- **WHAT YOU ARE ASKED TO DO**
Restate exactly the lines of the entries below, beginning with the first and ending with the line that holds "COL = S.collection". Pictures are not copied.

- **PROVIDED RECORDS**
[start]
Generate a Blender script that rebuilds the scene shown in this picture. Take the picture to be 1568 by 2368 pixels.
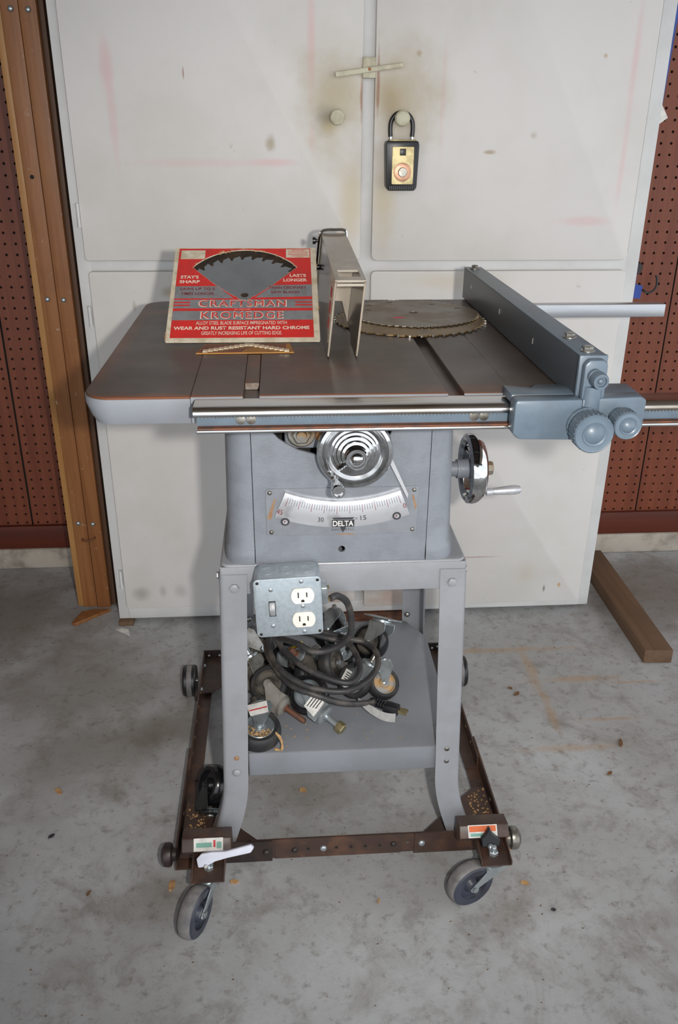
import bpy, bmesh, math, random
from mathutils import Vector, Matrix
from math import sin, cos, pi, radians
random.seed(7)
S = bpy.context.scene
for o in list(bpy.data.objects): bpy.data.objects.remove(o)
COL = S.collection

# ------------------------------------------------------------------ camera
YAW, PITCH, ROLL = 0.07286265, 0.43335296, 0.00740730
CAM = Vector((-0.0903688, -0.9919482, 1.2013987))
fw = Vector((sin(YAW)*cos(PITCH), cos(YAW)*cos(PITCH), -sin(PITCH)))
rt = Vector((cos(YAW), -sin(YAW), 0)); up = rt.cross(fw)
r2 = cos(ROLL)*rt + sin(ROLL)*up; u2 = -sin(ROLL)*rt + cos(ROLL)*up
cd = bpy.data.cameras.new('camera'); cam = bpy.data.objects.new('camera', cd); COL.objects.link(cam)
cam.matrix_world = Matrix((( r2.x, u2.x, -fw.x, CAM.x), (r2.y, u2.y, -fw.y, CAM.y), (r2.z, u2.z, -fw.z, CAM.z), (0,0,0,1)))
cd.sensor_fit = 'VERTICAL'; cd.sensor_height = 36.0; cd.lens = 1944.789/2368*36.0
cd.clip_start = 0.02; cd.clip_end = 100
S.camera = cam

# ------------------------------------------------------------------ light
w = bpy.data.worlds.new('overcast_sky'); S.world = w; w.use_nodes = True
bg = w.node_tree.nodes['Background']; bg.inputs[0].default_value = (0.90, 0.945, 1.0, 1); bg.inputs[1].default_value = 1.08
fl = bpy.data.lights.new('camera_flash', 'SPOT'); fl.energy = 36.0; fl.spot_size = radians(86); fl.spot_blend = 0.9; fl.color = (1.0, 0.96, 0.90); fl.shadow_soft_size = 0.018
flo = bpy.data.objects.new('camera_flash', fl); COL.objects.link(flo)
flo.location = CAM + rt*0.11 + up*0.01 - fw*0.03
flo.rotation_euler = (fw + up*0.03).to_track_quat('-Z', 'Y').to_euler()
vs = S.view_settings; S.display_settings.display_device = 'sRGB'
vs.view_transform = 'Standard'; vs.look = 'None'; vs.exposure = 0.72; vs.gamma = 1.0; vs.use_curve_mapping = False
S.cycles.use_denoising = True
S.cycles.max_bounces = 8; S.cycles.diffuse_bounces = 4; S.cycles.glossy_bounces = 4; S.cycles.transmission_bounces = 6; S.cycles.transparent_max_bounces = 10
S.cycles.caustics_reflective = False; S.cycles.caustics_refractive = False; S.cycles.sample_clamp_indirect = 6.0

# ------------------------------------------------------------------ materials
def lin(c):
    def f(v):
        v /= 255.0
        return v/12.92 if v <= 0.04045 else ((v+0.055)/1.055)**2.4
    return (f(c[0]), f(c[1]), f(c[2]), 1.0)
class NT:
    """small helper around one node tree"""
    def __init__(s, name):
        s.m = bpy.data.materials.new(name); s.m.use_nodes = True; s.t = s.m.node_tree
        s.b = s.t.nodes['Principled BSDF']; s.tc = s.n('ShaderNodeTexCoord')
    def n(s, k, **kw):
        x = s.t.nodes.new(k)
        for a, v in kw.items(): setattr(x, a, v)
        return x
    def l(s, a, b): s.t.links.new(a, b)
    def noise(s, scale, detail=6, rough=0.6, dist=0.0, vec=None, stretch=None):
        x = s.n('ShaderNodeTexNoise'); x.inputs['Scale'].default_value = scale; x.inputs['Detail'].default_value = detail
        x.inputs['Roughness'].default_value = rough; x.inputs['Distortion'].default_value = dist
        v = vec or s.tc.outputs['Object']
        if stretch:
            mp = s.n('ShaderNodeMapping'); mp.inputs['Scale'].default_value = stretch; s.l(v, mp.inputs[0]); v = mp.outputs[0]
        s.l(v, x.inputs['Vector']); return x.outputs[0]
    def ramp(s, v, lo, hi):
        x = s.n('ShaderNodeMapRange', interpolation_type='SMOOTHSTEP'); x.inputs[1].default_value = lo; x.inputs[2].default_value = hi
        s.l(v, x.inputs[0]); return x.outputs[0]
    def math(s, op, a, b=None):
        x = s.n('ShaderNodeMath', operation=op); x.use_clamp = False
        for i, q in enumerate((a, b)):
            if q is None: continue
            if isinstance(q, (int, float)): x.inputs[i].default_value = q
            else: s.l(q, x.inputs[i])
        return x.outputs[0]
    def mix(s, f, a, b):
        x = s.n('ShaderNodeMix', data_type='RGBA')
        if isinstance(f, (int, float)): x.inputs[0].default_value = f
        else: s.l(f, x.inputs[0])
        for i, q in ((6, a), (7, b)):
            if isinstance(q, tuple): x.inputs[i].default_value = q
            else: s.l(q, x.inputs[i])
        return x.outputs[2]
    def blob(s, cx, cy, cz, rx, ry, rz, soft=0.6, wob=0.35, wscale=14):
        """soft-edged ellipsoidal stain mask in object space"""
        mp = s.n('ShaderNodeMapping', vector_type='POINT')
        mp.inputs['Location'].default_value = (-cx/rx, -cy/ry, -cz/rz); mp.inputs['Scale'].default_value = (1/rx, 1/ry, 1/rz)
        s.l(s.tc.outputs['Object'], mp.inputs[0])
        ln = s.n('ShaderNodeVectorMath', operation='LENGTH'); s.l(mp.outputs[0], ln.inputs[0])
        d = s.math('ADD', ln.outputs['Value'], s.math('MULTIPLY', s.math('SUBTRACT', s.noise(wscale, 5), 0.5), wob*4))
        x = s.n('ShaderNodeMapRange', interpolation_type='SMOOTHSTEP'); x.inputs[1].default_value = 1.0+soft*0.5; x.inputs[2].default_value = 1.0-soft
        s.l(d, x.inputs[0]); return x.outputs[0]
    def bump(s, h, strength=0.2, dist=0.001):
        x = s.n('ShaderNodeBump'); x.inputs['Strength'].default_value = strength; x.inputs['Distance'].default_value = dist
        s.l(h, x.inputs['Height']); s.l(x.outputs[0], s.b.inputs['Normal'])
    def out(s, col=None, rough=0.5, metal=0.0, spec=None, coat=None):
        if col is not None:
            if isinstance(col, tuple): s.b.inputs['Base Color'].default_value = col
            else: s.l(col, s.b.inputs['Base Color'])
        if isinstance(rough, (int, float)): s.b.inputs['Roughness'].default_value = rough
        else: s.l(rough, s.b.inputs['Roughness'])
        s.b.inputs['Metallic'].default_value = metal
        if spec is not None: s.b.inputs['Specular IOR Level'].default_value = spec
        if coat is not None: s.b.inputs['Coat Weight'].default_value = coat; s.b.inputs['Coat Roughness'].default_value = 0.15
        return s.m
def simple(name, c, c2=None, scale=20, lo=0.4, hi=0.65, rough=0.5, metal=0.0, bump=0.0, bscale=200, bdist=0.0006, spec=None, stretch=None, detail=6):
    t = NT(name); col = lin(c)
    if c2 is not None:
        col = t.mix(t.ramp(t.noise(scale, detail, stretch=stretch), lo, hi), lin(c), lin(c2))
    if bump: t.bump(t.noise(bscale, 3), bump, bdist)
    return t.out(col, rough, metal, spec)

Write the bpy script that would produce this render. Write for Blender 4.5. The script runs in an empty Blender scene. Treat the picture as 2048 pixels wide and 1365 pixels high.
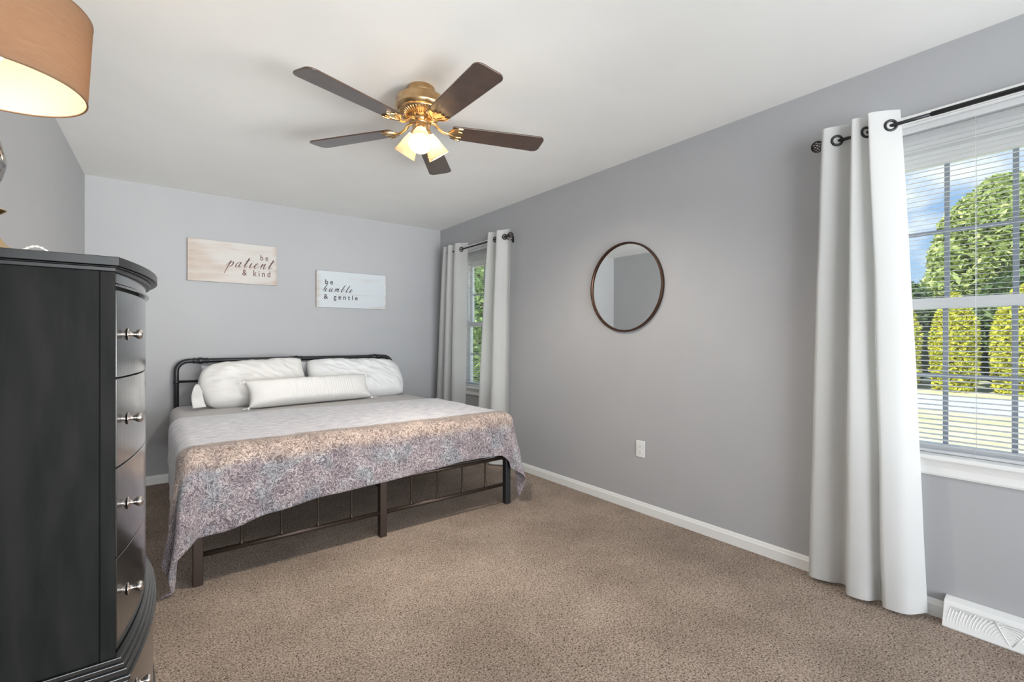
import bpy, bmesh, math, random
from mathutils import Vector, Matrix, noise as mnoise
random.seed(7)
PI = math.pi
C = bpy.context.scene.collection
SC = bpy.context.scene

# ------------------------------------------------------------------ camera
IMG_W, IMG_H = 2048.0, 1365.0
FPX = 943.0
EYE = 1.184
cam_d = bpy.data.cameras.new('camera'); cam = bpy.data.objects.new('camera', cam_d); C.objects.link(cam)
cam_d.sensor_fit = 'HORIZONTAL'; cam_d.sensor_width = 36.0
cam_d.lens = FPX / IMG_W * 36.0
cam_d.shift_y = -(682.5 - 679.0) / IMG_W
cam_d.clip_start = 0.05; cam_d.clip_end = 300
YAW = math.radians(37.592)
cam.location = (0, 0, EYE)
cam.rotation_euler = (PI / 2, 0, -YAW)
SC.camera = cam

# ------------------------------------------------------------------ view, sky, sun, added fill lamps
SC.view_settings.view_transform = 'Standard'; SC.view_settings.look = 'None'
SC.view_settings.gamma = 1.0; SC.view_settings.exposure = 0.12
SC.view_settings.use_curve_mapping = False
world = bpy.data.worlds.new('sky'); SC.world = world; world.use_nodes = True
def build_world():
    nt = world.node_tree; nt.nodes.clear(); N = nt.nodes.new; L = nt.links.new
    out = N('ShaderNodeOutputWorld'); bg = N('ShaderNodeBackground'); L(bg.outputs[0], out.inputs[0])
    tc = N('ShaderNodeTexCoord'); sep = N('ShaderNodeSeparateXYZ'); L(tc.outputs['Generated'], sep.inputs[0])
    ramp = N('ShaderNodeValToRGB'); L(sep.outputs['Z'], ramp.inputs[0])
    e = ramp.color_ramp.elements
    e[0].position = 0.0; e[0].color = (0.50, 0.66, 0.84, 1)
    e[1].position = 0.45; e[1].color = (0.10, 0.33, 0.80, 1)
    mp = N('ShaderNodeMapping'); L(tc.outputs['Generated'], mp.inputs[0]); mp.inputs['Scale'].default_value = (1, 1, 2.2)
    nz = N('ShaderNodeTexNoise'); L(mp.outputs[0], nz.inputs['Vector'])
    nz.inputs['Scale'].default_value = 4.2; nz.inputs['Detail'].default_value = 7; nz.inputs['Roughness'].default_value = .58
    cr = N('ShaderNodeValToRGB'); L(nz.outputs['Fac'], cr.inputs[0])
    cr.color_ramp.elements[0].position = .46; cr.color_ramp.elements[1].position = .60
    mx = N('ShaderNodeMixRGB'); L(cr.outputs[0], mx.inputs[0]); L(ramp.outputs[0], mx.inputs[1]); mx.inputs[2].default_value = (.95, .97, 1, 1)
    L(mx.outputs[0], bg.inputs[0]); bg.inputs[1].default_value = 1.15
build_world()
def lamp_obj(kind, name, loc, energy, color, **kw):
    d = bpy.data.lights.new(name, kind); d.energy = energy; d.color = color
    for k, v in kw.items(): setattr(d, k, v)
    o = bpy.data.objects.new(name, d); o.location = loc; C.objects.link(o); return o
def aim(o, target):
    o.rotation_euler = (Vector(target) - o.location).to_track_quat('-Z', 'Y').to_euler()
sun = lamp_obj('SUN', 'sun', (-20, -10, 30), 8.0, (1.0, .95, .85), angle=math.radians(.6))
aim(sun, (-20 + 1.0, -10 - .25, 30 - 1.15))
# large soft area lamp added behind the camera to fill the room
rear_fill = lamp_obj('AREA', 'rear_fill_area', (1.1, -5.5, .6), 950, (.94, .975, 1.0), shape='RECTANGLE', size=7.0, size_y=4.5)
aim(rear_fill, (1.1, 2.0, 1.9))
# spots added behind the camera to brighten far ceiling and left wall
def fill_spot(name, loc, target, energy, deg):
    o = lamp_obj('SPOT', name, loc, energy, (1.0, .985, .96), spot_size=math.radians(deg), spot_blend=1.0, shadow_soft_size=.35); aim(o, target); return o
fill_spot('fill_spot_far_ceiling', (1.0, -1.0, .75), (.85, 4.0, 2.60), 230, 44)
fill_spot('fill_spot_left_wall', (2.3, -1.0, 1.0), (-.4, 3.3, 1.75), 310, 40)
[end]
- **SOLUTION BELOW**
Generate a Blender script that rebuilds the scene shown in this picture. Take the picture to be 1568 by 2368 pixels.
import bpy, bmesh, math, random
from mathutils import Vector, Matrix
from math import sin, cos, pi, radians
random.seed(7)
S = bpy.context.scene
for o in list(bpy.data.objects): bpy.data.objects.remove(o)
COL = S.collection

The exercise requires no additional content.